Water crusader wants allies

  Perry R. Wilkes Jr. has been quietly working to change Albuquerque's water policies for 25 years. An aeronautical engineer, Wilkes may lack formal training in water, but he reads, goes to meetings and in the last year, he's gotten organized. He and his wife, Bette, founded the nonprofit Citizens for a Rational Water Policy. What most piques Wilkes is Albuquerque's open-sewer system of concrete ditches, which he calls "Band-Aid," and "very, very expensive." The ditches consume tax dollars and create death traps when people are swept down them during summer storms. What's more, Wilkes says, the ditches prevent rainfall from helping to recharge the city's aquifer, which has dropped 140 feet in some places over the past three decades and as much as 40 feet between 1989 and 1992 (HCN, 12/26/94). So far, he's having trouble getting developers and engineers to listen. "I'm really up against the Cadillac Desert mentality here in Albuquerque," he says, referring to Marc Reisner's book about Western water.

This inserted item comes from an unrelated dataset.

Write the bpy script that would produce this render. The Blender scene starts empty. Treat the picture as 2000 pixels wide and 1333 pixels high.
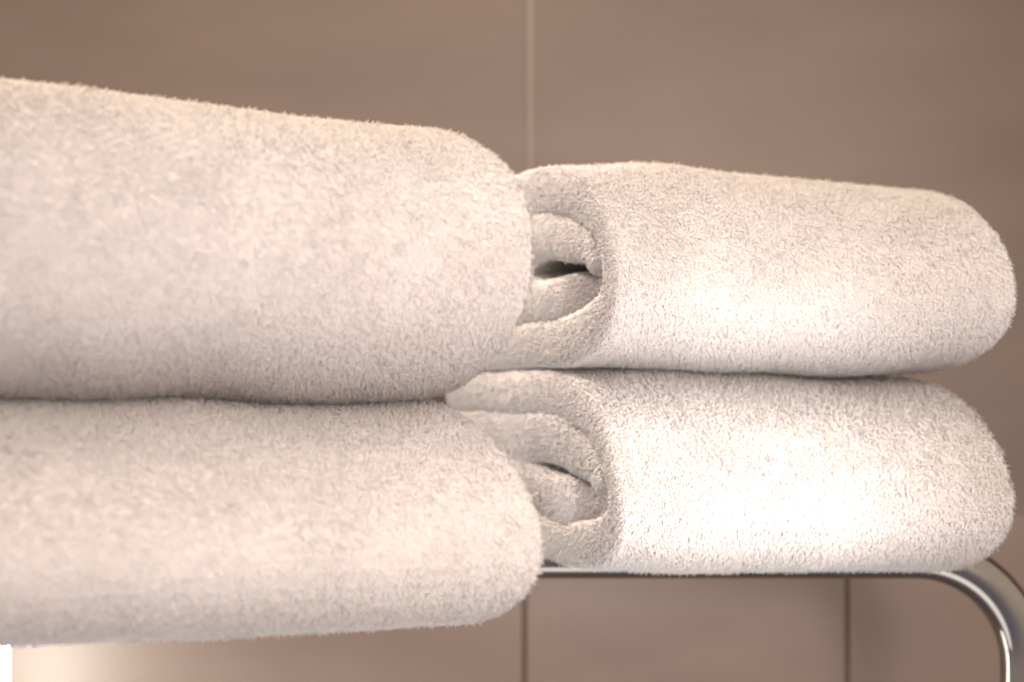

Even though he's printed 3,000 brochures about the problem, most of his fellow citizens seem unconcerned. "We can have a meeting on water and we might attract 100 people. On the other side of town we might have 20,000 people watching a guy bounce a ball." His organization was born of frustration, he says, and a growing sense of urgency. "I'm 78, and this is my swan song. If the younger folks don't take up on it, I don't know what's going to happen."